After every show or really during the show I begin to think about where I want to take the show and myself next.

This time I wasn’t quite sure though I had a feeling it would be to not make plans quite yet for the next show.

I took a morning to myself and went to my local bookstore the day or two after the show concluded and bought “The Big Disconnect” by Catherine Steiner-Adair.


I will admit, that I have probably read 1 other book since all three of my kids have been born. OK, maybe 3 but that’s it.

This book has really both disturbed me and motivated me to make some changes.

On the front jacket the book says “Protecting Childhood and Family Relationships in the Digital Age.” The photo’s artwork just screamed at me at the bookstore. Yes, yes, that’s where I need to dive into next.

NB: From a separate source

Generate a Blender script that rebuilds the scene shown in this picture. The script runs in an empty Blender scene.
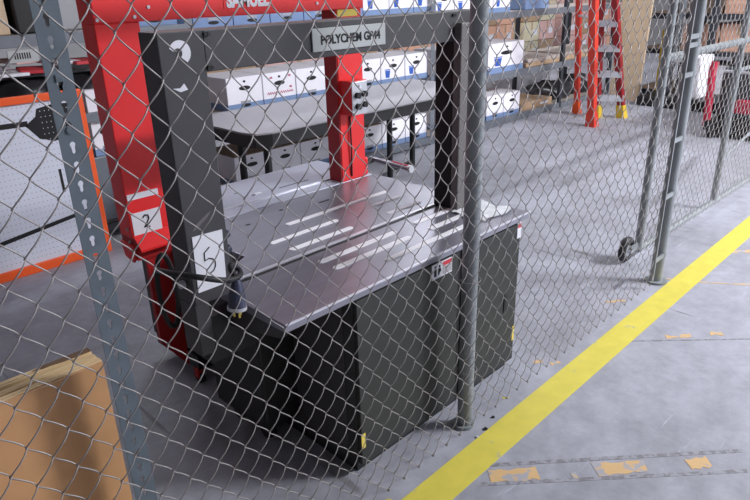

Technology is driving me crazy.

Ironically, I built Expressing Motherhood due to technology, taking submissions via email during my kids nap time. But I didn’t have an iPhone and I didn’t even use Twitter. I was against it and mocked my good friend and mom who loved their iPhones. Then of course I got hooked and began using Twitter, Instagram and our ExMo Facebook account with regularity.

Cut to my children, turning and staring at my hands and then my eyes.

Not my eyes first.

It makes me sick. Literally.

I even have stopped chatting on the phone with my closest friends. And do I feel more connected. Hell no. I am lonely as fudge(censored.)

Ahh, I have so many thoughts and yet I want to call my friend tonight and watch The Bachelor so I’m just going to throw them out there.

Here are a few of the passages I underlined, I’m not all the way through the book, I have to put it down from time to time as I become unnerved.

“When texting begin to take the place of substantive in-person conversations for any of us, we are training the language and speech centers of our brain for a new, unnatural, and superficial model of connection.” (The Big Disconnect)

That really concerns me in regards to kids.

“…kids are developing a seriously disordered understanding of what it means to truly communicate: to hear a voice, process the incoming and outgoing messages, engage directly with someone that way.” (The Big Disconnect)

The author talks about how teens deem phone conversations too personal! That really freaks me out.

“As our kids have grown accustomed to the detached and superficial quality of texting and online messaging, they have become to averse to spontaneous conversation…They describe a phone conversation, even with a friend, as “too intense,” or “so intrusive.” (The Big Disconnect)

She talks about how our phone usage as parents effects our little ones. How they see it as whoever their mom and dad is talking to is so much more important then them. The almighty phone. She explains that being ignored so much is similar to the feelings a child of a narcissist encounter. And that’s not good. Trust me on that one.

OK, I might have lost some of you, I’m not yelling I swear, I’m just frightened and intrigued.

So this weekend I didn’t carry my phone with me.

And we had.

The best three days.

We have ever had.

Me and my three kids that is.

We were lost in play. Yesterday, due to our gorgeous, drought of a Winter I wanted to capture pushing my girl in the swing so badly. It was a perfect, perfect moment. I ran inside and thought I could hide the phone and quickly snap from behind.

Full storage, read my phone. I tried to delete stuff to make space. I took up time. It took my attention.

My 2 and 1/2 year-old sailed back and forth and said, “No touch the phone mommy.”

I said OK, no touch.

Then she said, “Touch me mommy.”

I did not make that up.

Yesterday I headed out to go see The Book of Mormon and I arrived early so I sat and had a glass of wine at the W Hotel.

Everyone was on their phone. Even people who were with their friends. It was creepy.

Really, really creepy.

A woman even Facetimed someone!!!! She put her ear buds in and did it.

I will never forget when I was 25 and had to wait for someone at a swanky place on Sunset Boulevard. I sat for about 40 minutes and finally a man came over and said, “You wait very gracefully.”

I said thank you and laughed and he walked away.

It was an intimate moment.

He had observed me I guess. Just sitting. It was pre-iPhone, remember I’m a dinosaur.

At any rate, how will our kids learn to wait I wonder?

The author talks about how we give off the vibe to people that they aren’t very important when we are on our phones and that makes me very sad for our children. I loved and still do love interacting with strangers.

She even addresses giving screens to our kids so we can run errands. Handing them to our kids so they don’t cry.

“When we hand our baby a touch screen to keep her occupied or entertained, she’s missing the opportunity to engage herself-litearlly, to engage with her own inner self, her feelings and processes for learning and adapting in the moment.”

OK, the Bachelor has started. I suddenly am saying to myself are you preaching here? I’m not, I’m just needing to rap out about this book and about where I find myself.

Oh but before I forget, the part that really gets me is when she reminds us to reach out and hug the ones we love first thing in the morning rather then reach for our iPhones.

I am going to set a date, place and time for a Book Club to discuss this book. So read it if you want to meet and discuss. I’ll plan it tomorrow.